Bras croisés, se frottant parfois le front, gênée, E. répète, comme pour s’excuser: «Honnêtement, je me rappelle pas, vous savez, ça fait six ans, c’est loin». Elle concède qu’il pouvait se montrer «lourd», et était très dragueur. «Il proposait à tout le monde» d’aller dans des saunas, des boîtes échangistes, «c’était son truc». Après l’avoir recroisé par hasard fin juin 2016, ils reprennent leurs échanges de messages et se revoient une fois, le 3 juillet. «Il avait changé physiquement», remarque-t-elle. «Il avait maigri, il avait blanchi des tempes», et avait mis cela sur le compte de son travail «épuisant» de chauffeur-livreur. Elle lui fait remarquer sa «petite barbe naissante», il lui répond que c’est «à la mode». Mais rien ne détonne dans son comportement. «Pour moi, c’était quelqu’un de tout à fait normal».
La cour lui lit d’autres témoignages évoquant un homme «pervers», «perturbé», qui «pouvait se montrer très agressif». Elle les balaie: «Si je l’avais vu comme ça, je ne l’aurais pas côtoyé».
«Un choc»
«Je ne l’ai jamais vu en colère, je ne l’ai jamais vu avoir un comportement inapproprié», abonde ensuite D., 67 ans, longs cheveux bruns, en veste à boutons dorés, qui a aussi connu Mohamed Lahouaiej-Bouhlel lors d’un cours de salsa, fin 2014, et a entamé une relation avec lui au printemps 2015. Il n’était pas dragueur mais «réservé», «complexé», «pas très sûr de lui», assure en revanche cette Niçoise aux mains soigneusement manucurées, jointes devant elle. «On se voyait deux ou trois fois par semaine», mais toujours à l’initiative du jeune homme, et «je freinais des quatre fers» pour espacer ces rencontres, ajoute-t-elle.
A cette période, «vous étiez largement son premier interlocuteur téléphonique», lui fait remarquer le président Laurent Raviot. Il «me disait qu’il n’avait pas d’amis et les derniers temps, il semblait s’accrocher à moi», avait observé D. quand elle avait été entendue par les enquêteurs. Quand son visage est apparu à la télévision, l’identifiant comme l’auteur de l’attentat, «je n’ai pas pu réaliser. Ca a été un choc. Je n’ai pas pu faire le lien entre l’homme que j’avais connu et celui qui était devenu un criminel», lâche-t-elle.
Une autre facette
Jeudi, la cour avait découvert encore une autre facette de Mohamed Lahouaiej-Bouhlel avec le témoignage de R., 80 ans. Cet ancien gérant d’un sauna gay s’est présenté comme une sorte de «mentor» du jeune Tunisien, qu’il a décrit comme «très influençable» et «faible d’esprit». Il a affirmé avoir lui aussi entretenu des relations intimes avec lui, entre 2010 et 2014, puis une amitié.

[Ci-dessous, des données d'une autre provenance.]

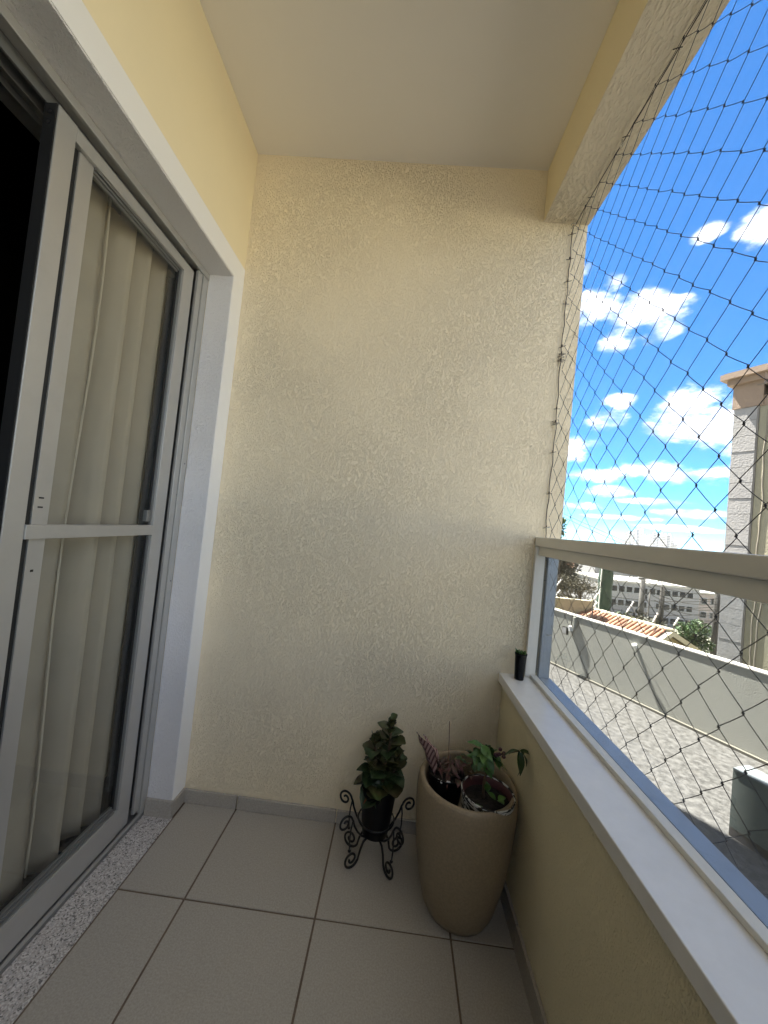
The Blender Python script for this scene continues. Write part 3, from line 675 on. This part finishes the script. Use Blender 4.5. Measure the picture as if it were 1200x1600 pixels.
ch(wbox(1.95, 2.84, 2.80, 4.4, 5.561, 5.70), 'cornice', m_pink, nb)
ch(wbox(2.00, 2.80, 2.85, 4.35, 5.701, 5.735), 'coping', mat('stained_coping', (.16, .14, .12), .9, var=.4, vscale=9), nb)
ch(wbox(2.841, 14, 3.00, 3.6, 5.051, 5.20), 'cornice', m_pink, nb)
ch(wbox(2.841, 14, 2.92, 3.7, 5.201, 5.30), 'cornice', m_pink, nb)
ch(wbox(2.60, 14, 2.98, 3.6, 5.301, 5.33), 'coping', bpy.data.materials['stained_coping'], nb)
cb = [W(2.80, 3.02, z)+WD*(.018*sin(z*3.1)+.01*sin(z*8)) for z in [4.7-.2*i for i in range(38)]]
ch(MB().tube(cb, .012, 6), 'cable', mat('grey_cable', (.14, .13, .11), .8), nb)
cb = [W(2.90, 3.02, z)+WD*(.03*sin(z*2.1)+.01*sin(z*7)) for z in [1.2-.2*i for i in range(17)]]
ch(MB().tube(cb, .014, 6), 'cable', bpy.data.materials['grey_cable'], nb)

# terracotta roofed house beyond the wall
m_terra = mat('terracotta_tile', (.42, .17, .08), .8, var=.6, vscale=7, col2=(.16, .08, .05), bump=.3, bscale=60)
m_hcream = mat('cream_fascia', (0.353, 0.328, 0.235), .7); m_hyel = mat('yellow_house_wall', (0.302, 0.244, 0.109), .8, grime=.1)
hs = empty('tiled_house', W(0, 3, -3), label='small yellow house with a terracotta barrel tile roof just beyond the boundary wall', cat='house')
RZ, SP, S0, S1 = -.895, 1.7, -1.42, 1.20; sl_ = math.tan(rad(22))
ch(wbox(S0+.1, S1-.15, 3-SP+.25, 3+SP-.25, -4, RZ-SP*sl_+.0), 'wall', m_hyel, hs)
gb = []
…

L’homme à la silhouette frêle, visage juvénile, cheveux teints, a expliqué qu’un soir, quelques mois avant l’attentat, Mohamed Lahouaiej-Bouhlel lui avait montré des vidéos d’exactions du groupe Etat islamique. «Il me dit: ‘tu veux voir comment on traite les gens là-bas, en Syrie ?’ Il ouvre son ordinateur, et là, l’horreur, je vois plusieurs personnes allongées, on leur tranchait la tête avec un couteau». Devant son effroi, son ami aurait répondu: «Je suis habitué». «Je pensais pas qu’il pouvait regarder des choses pareilles, lui, le gentil garçon», souffle R.